This makes using classifications less than ideal.

 

I agree with @bjoern__koth, using a list enabled Prop (but be careful because the character limit there is 100 characters for the entire value, including the comma delimiters themselves), or using one of the dedicated List dimensions (which allows you to pass as many values as you want, each individual value is limited to 255 characters, but the list as a whole is not limited).
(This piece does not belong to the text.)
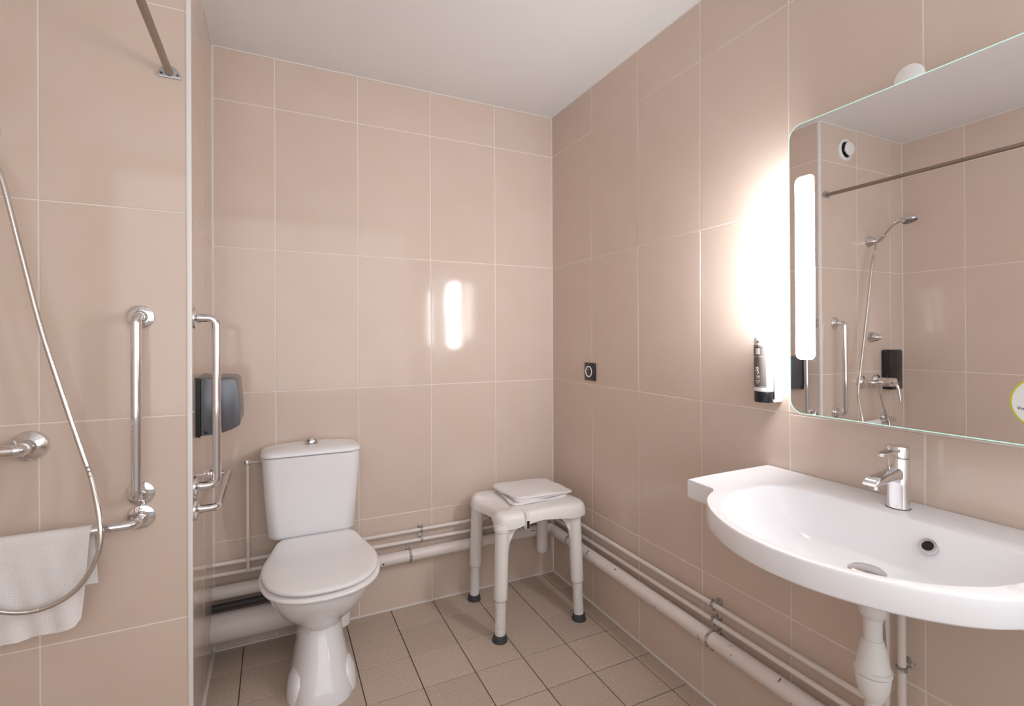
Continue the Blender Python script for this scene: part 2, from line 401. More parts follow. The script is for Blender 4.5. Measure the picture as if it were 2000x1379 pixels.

I know that Bjoern covered the character limits, but it's good to re-iterate.

 

 

One other thing to consider, if you need to do this logic a lot, and the 100 character limit is a problem with the data that needs to be passed; one trick that I do is to use a single List dimension to pass multiple types of data (using a prefix and classification rules to process each use into its own classification).

 

Example:

My List uses a comma delimiter

My Prefix is added with a colon

 

s.list1 = "a:1232,a:647657,b:fdfdh,b:sgdf"

 

In Adobe, the list will be processed into separate rows:

a:1232

a:647657

b:fdfdh

b:sgdf

 

 

Then I use classifications for "A" and "B"

 

I use regex rules to identify values that start with "a:" then only pass the value into the classification, resulting in:

 

Classification A

1232

647657

 

and another rule to identify values that start with "b:" passing only the values into that classification, resulting in:

 

Classification B

fdfdh

sgdf

 

 

 

I make my "a:" and "b:" more meaningful, obviously, but this is the basic idea.